Set exercise — Repeat, exactly and completely, the material that follows. Omit the pictures.

Available data —
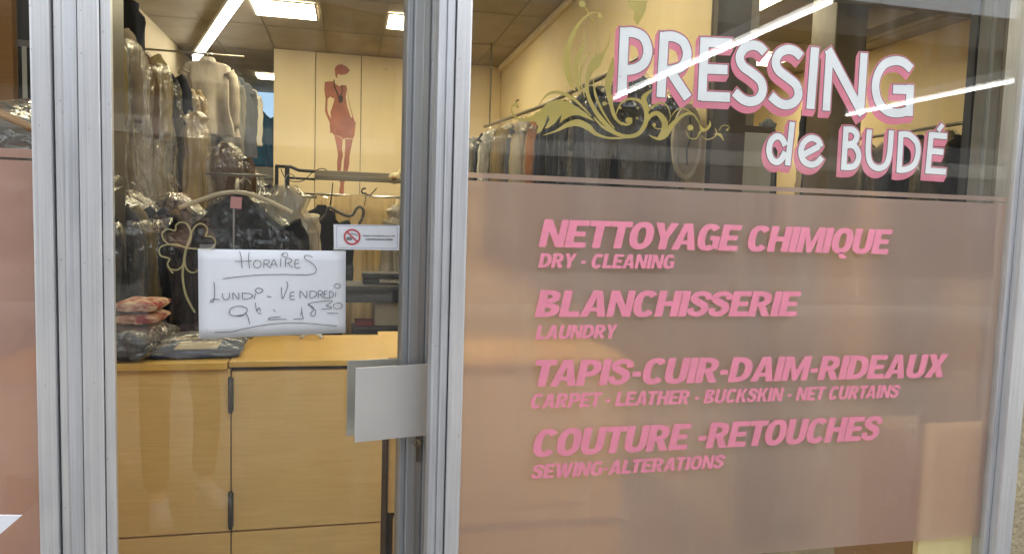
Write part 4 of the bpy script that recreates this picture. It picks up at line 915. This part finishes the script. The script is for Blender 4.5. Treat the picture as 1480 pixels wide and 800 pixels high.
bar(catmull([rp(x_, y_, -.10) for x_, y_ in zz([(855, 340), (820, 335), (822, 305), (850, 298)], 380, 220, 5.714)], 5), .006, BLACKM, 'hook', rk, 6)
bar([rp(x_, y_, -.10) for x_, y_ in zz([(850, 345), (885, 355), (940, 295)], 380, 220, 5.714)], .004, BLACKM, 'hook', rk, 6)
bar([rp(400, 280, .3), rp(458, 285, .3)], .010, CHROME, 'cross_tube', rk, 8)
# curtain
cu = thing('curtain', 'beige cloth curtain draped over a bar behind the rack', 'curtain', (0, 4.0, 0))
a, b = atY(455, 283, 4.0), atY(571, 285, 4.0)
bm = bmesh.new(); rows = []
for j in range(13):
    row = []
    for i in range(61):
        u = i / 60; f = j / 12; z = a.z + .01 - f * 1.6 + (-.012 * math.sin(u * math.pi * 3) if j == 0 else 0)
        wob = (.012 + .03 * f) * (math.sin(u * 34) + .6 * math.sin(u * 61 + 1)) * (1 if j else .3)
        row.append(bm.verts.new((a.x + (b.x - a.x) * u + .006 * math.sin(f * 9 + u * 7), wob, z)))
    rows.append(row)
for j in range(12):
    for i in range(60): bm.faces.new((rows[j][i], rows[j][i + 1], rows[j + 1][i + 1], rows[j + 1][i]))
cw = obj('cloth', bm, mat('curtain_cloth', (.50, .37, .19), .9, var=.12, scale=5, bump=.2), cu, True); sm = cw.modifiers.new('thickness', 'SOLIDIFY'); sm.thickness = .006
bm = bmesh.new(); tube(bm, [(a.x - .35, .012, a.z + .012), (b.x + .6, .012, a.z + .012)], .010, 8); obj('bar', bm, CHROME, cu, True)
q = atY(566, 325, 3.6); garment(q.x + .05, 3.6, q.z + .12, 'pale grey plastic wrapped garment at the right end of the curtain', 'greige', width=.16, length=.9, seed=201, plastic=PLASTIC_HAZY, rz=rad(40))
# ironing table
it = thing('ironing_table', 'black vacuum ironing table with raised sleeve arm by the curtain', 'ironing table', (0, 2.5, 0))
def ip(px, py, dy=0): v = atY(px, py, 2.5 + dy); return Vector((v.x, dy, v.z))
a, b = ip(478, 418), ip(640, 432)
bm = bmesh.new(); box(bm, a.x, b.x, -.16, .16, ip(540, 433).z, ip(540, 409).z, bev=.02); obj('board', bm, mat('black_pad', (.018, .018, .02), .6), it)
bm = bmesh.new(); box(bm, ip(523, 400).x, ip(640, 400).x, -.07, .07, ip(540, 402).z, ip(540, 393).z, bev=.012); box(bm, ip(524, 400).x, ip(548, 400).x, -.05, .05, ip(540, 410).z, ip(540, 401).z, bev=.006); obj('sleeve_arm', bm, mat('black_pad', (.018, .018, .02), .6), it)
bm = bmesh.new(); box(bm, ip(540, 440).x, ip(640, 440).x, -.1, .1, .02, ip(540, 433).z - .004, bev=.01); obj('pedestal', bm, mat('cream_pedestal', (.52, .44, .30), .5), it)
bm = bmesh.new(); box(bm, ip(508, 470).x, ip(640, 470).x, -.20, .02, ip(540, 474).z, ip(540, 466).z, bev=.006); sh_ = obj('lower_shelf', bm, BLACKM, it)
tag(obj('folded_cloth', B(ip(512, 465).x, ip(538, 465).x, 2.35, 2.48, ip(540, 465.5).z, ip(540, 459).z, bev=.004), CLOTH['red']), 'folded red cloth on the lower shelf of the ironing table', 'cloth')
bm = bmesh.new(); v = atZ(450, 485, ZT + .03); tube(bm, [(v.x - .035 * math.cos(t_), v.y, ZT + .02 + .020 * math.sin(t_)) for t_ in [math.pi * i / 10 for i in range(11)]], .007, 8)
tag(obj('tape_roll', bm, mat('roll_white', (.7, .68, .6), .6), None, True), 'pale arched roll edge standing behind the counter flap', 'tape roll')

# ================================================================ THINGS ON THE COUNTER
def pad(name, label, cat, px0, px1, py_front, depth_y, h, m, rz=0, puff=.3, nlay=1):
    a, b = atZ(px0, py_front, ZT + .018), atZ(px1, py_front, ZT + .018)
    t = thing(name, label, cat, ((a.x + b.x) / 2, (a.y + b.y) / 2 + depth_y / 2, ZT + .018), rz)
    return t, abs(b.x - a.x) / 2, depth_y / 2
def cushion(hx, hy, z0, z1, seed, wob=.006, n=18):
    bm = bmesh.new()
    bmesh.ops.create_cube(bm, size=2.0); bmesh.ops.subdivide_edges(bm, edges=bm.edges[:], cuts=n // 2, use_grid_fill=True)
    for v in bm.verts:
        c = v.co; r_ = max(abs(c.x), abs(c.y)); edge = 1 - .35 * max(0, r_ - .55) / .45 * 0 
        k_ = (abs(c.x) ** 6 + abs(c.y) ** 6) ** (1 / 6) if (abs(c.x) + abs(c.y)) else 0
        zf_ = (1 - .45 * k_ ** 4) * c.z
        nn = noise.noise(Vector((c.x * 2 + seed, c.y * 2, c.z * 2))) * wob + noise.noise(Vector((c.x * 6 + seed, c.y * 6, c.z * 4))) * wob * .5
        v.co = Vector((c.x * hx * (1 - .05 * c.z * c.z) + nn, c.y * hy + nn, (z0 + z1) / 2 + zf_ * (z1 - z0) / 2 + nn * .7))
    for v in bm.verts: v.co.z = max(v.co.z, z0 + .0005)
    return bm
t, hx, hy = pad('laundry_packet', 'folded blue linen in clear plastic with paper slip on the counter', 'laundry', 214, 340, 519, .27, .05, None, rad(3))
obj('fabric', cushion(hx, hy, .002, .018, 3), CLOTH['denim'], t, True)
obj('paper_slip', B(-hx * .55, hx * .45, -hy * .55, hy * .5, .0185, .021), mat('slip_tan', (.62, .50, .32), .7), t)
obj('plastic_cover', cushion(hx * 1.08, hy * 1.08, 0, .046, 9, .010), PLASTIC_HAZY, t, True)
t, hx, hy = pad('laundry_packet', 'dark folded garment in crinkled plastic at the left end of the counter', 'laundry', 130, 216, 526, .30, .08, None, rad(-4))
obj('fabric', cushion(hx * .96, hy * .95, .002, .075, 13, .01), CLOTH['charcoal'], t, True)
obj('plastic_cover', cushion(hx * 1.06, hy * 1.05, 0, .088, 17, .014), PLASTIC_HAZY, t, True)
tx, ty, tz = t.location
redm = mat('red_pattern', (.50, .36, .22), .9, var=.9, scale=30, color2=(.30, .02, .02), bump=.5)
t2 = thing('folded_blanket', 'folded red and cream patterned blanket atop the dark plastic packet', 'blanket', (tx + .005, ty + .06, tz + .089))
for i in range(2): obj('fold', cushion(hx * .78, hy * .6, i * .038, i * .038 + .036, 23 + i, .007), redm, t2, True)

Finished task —
Write part 4 of the bpy script that recreates this picture. It picks up at line 915. This part finishes the script. The script is for Blender 4.5. Treat the picture as 1480 pixels wide and 800 pixels high.
bar(catmull([rp(x_, y_, -.10) for x_, y_ in zz([(855, 340), (820, 335), (822, 305), (850, 298)], 380, 220, 5.714)], 5), .006, BLACKM, 'hook', rk, 6)
bar([rp(x_, y_, -.10) for x_, y_ in zz([(850, 345), (885, 355), (940, 295)], 380, 220, 5.714)], .004, BLACKM, 'hook', rk, 6)
bar([rp(400, 280, .3), rp(458, 285, .3)], .010, CHROME, 'cross_tube', rk, 8)
# curtain
cu = thing('curtain', 'beige cloth curtain draped over a bar behind the rack', 'curtain', (0, 4.0, 0))
a, b = atY(455, 283, 4.0), atY(571, 285, 4.0)
bm = bmesh.new(); rows = []
for j in range(13):
    row = []
    for i in range(61):
        u = i / 60; f = j / 12; z = a.z + .01 - f * 1.6 + (-.012 * math.sin(u * math.pi * 3) if j == 0 else 0)
        wob = (.012 + .03 * f) * (math.sin(u * 34) + .6 * math.sin(u * 61 + 1)) * (1 if j else .3)
        row.append(bm.verts.new((a.x + (b.x - a.x) * u + .006 * math.sin(f * 9 + u * 7), wob, z)))
    rows.append(row)
for j in range(12):
    for i in range(60): bm.faces.new((rows[j][i], rows[j][i + 1], rows[j + 1][i + 1], rows[j + 1][i]))
cw = obj('cloth', bm, mat('curtain_cloth', (.50, .37, .19), .9, var=.12, scale=5, bump=.2), cu, True); sm = cw.modifiers.new('thickness', 'SOLIDIFY'); sm.thickness = .006
bm = bmesh.new(); tube(bm, [(a.x - .35, .012, a.z + .012), (b.x + .6, .012, a.z + .012)], .010, 8); obj('bar', bm, CHROME, cu, True)
q = atY(566, 325, 3.6); garment(q.x + .05, 3.6, q.z + .12, 'pale grey plastic wrapped garment at the right end of the curtain', 'greige', width=.16, length=.9, seed=201, plastic=PLASTIC_HAZY, rz=rad(40))
# ironing table
it = thing('ironing_table', 'black vacuum ironing table with raised sleeve arm by the curtain', 'ironing table', (0, 2.5, 0))
def ip(px, py, dy=0): v = atY(px, py, 2.5 + dy); return Vector((v.x, dy, v.z))
a, b = ip(478, 418), ip(640, 432)
bm = bmesh.new(); box(bm, a.x, b.x, -.16, .16, ip(540, 433).z, ip(540, 409).z, bev=.02); obj('board', bm, mat('black_pad', (.018, .018, .02), .6), it)
bm = bmesh.new(); box(bm, ip(523, 400).x, ip(640, 400).x, -.07, .07, ip(540, 402).z, ip(540, 393).z, bev=.012); box(bm, ip(524, 400).x, ip(548, 400).x, -.05, .05, ip(540, 410).z, ip(540, 401).z, bev=.006); obj('sleeve_arm', bm, mat('black_pad', (.018, .018, .02), .6), it)
bm = bmesh.new(); box(bm, ip(540, 440).x, ip(640, 440).x, -.1, .1, .02, ip(540, 433).z - .004, bev=.01); obj('pedestal', bm, mat('cream_pedestal', (.52, .44, .30), .5), it)
bm = bmesh.new(); box(bm, ip(508, 470).x, ip(640, 470).x, -.20, .02, ip(540, 474).z, ip(540, 466).z, bev=.006); sh_ = obj('lower_shelf', bm, BLACKM, it)
tag(obj('folded_cloth', B(ip(512, 465).x, ip(538, 465).x, 2.35, 2.48, ip(540, 465.5).z, ip(540, 459).z, bev=.004), CLOTH['red']), 'folded red cloth on the lower shelf of the ironing table', 'cloth')
bm = bmesh.new(); v = atZ(450, 485, ZT + .03); tube(bm, [(v.x - .035 * math.cos(t_), v.y, ZT + .02 + .020 * math.sin(t_)) for t_ in [math.pi * i / 10 for i in range(11)]], .007, 8)
tag(obj('tape_roll', bm, mat('roll_white', (.7, .68, .6), .6), None, True), 'pale arched roll edge standing behind the counter flap', 'tape roll')

# ================================================================ THINGS ON THE COUNTER
def pad(name, label, cat, px0, px1, py_front, depth_y, h, m, rz=0, puff=.3, nlay=1):
    a, b = atZ(px0, py_front, ZT + .018), atZ(px1, py_front, ZT + .018)
    t = thing(name, label, cat, ((a.x + b.x) / 2, (a.y + b.y) / 2 + depth_y / 2, ZT + .018), rz)
    return t, abs(b.x - a.x) / 2, depth_y / 2
def cushion(hx, hy, z0, z1, seed, wob=.006, n=18):
    bm = bmesh.new()
    bmesh.ops.create_cube(bm, size=2.0); bmesh.ops.subdivide_edges(bm, edges=bm.edges[:], cuts=n // 2, use_grid_fill=True)
    for v in bm.verts:
        c = v.co; r_ = max(abs(c.x), abs(c.y)); edge = 1 - .35 * max(0, r_ - .55) / .45 * 0 
        k_ = (abs(c.x) ** 6 + abs(c.y) ** 6) ** (1 / 6) if (abs(c.x) + abs(c.y)) else 0
        zf_ = (1 - .45 * k_ ** 4) * c.z
        nn = noise.noise(Vector((c.x * 2 + seed, c.y * 2, c.z * 2))) * wob + noise.noise(Vector((c.x * 6 + seed, c.y * 6, c.z * 4))) * wob * .5
        v.co = Vector((c.x * hx * (1 - .05 * c.z * c.z) + nn, c.y * hy + nn, (z0 + z1) / 2 + zf_ * (z1 - z0) / 2 + nn * .7))
    for v in bm.verts: v.co.z = max(v.co.z, z0 + .0005)
    return bm
t, hx, hy = pad('laundry_packet', 'folded blue linen in clear plastic with paper slip on the counter', 'laundry', 214, 340, 519, .27, .05, None, rad(3))
obj('fabric', cushion(hx, hy, .002, .018, 3), CLOTH['denim'], t, True)
obj('paper_slip', B(-hx * .55, hx * .45, -hy * .55, hy * .5, .0185, .021), mat('slip_tan', (.62, .50, .32), .7), t)
obj('plastic_cover', cushion(hx * 1.08, hy * 1.08, 0, .046, 9, .010), PLASTIC_HAZY, t, True)
t, hx, hy = pad('laundry_packet', 'dark folded garment in crinkled plastic at the left end of the counter', 'laundry', 130, 216, 526, .30, .08, None, rad(-4))
obj('fabric', cushion(hx * .96, hy * .95, .002, .075, 13, .01), CLOTH['charcoal'], t, True)
obj('plastic_cover', cushion(hx * 1.06, hy * 1.05, 0, .088, 17, .014), PLASTIC_HAZY, t, True)
tx, ty, tz = t.location
redm = mat('red_pattern', (.50, .36, .22), .9, var=.9, scale=30, color2=(.30, .02, .02), bump=.5)
t2 = thing('folded_blanket', 'folded red and cream patterned blanket atop the dark plastic packet', 'blanket', (tx + .005, ty + .06, tz + .089))
for i in range(2): obj('fold', cushion(hx * .78, hy * .6, i * .038, i * .038 + .036, 23 + i, .007), redm, t2, True)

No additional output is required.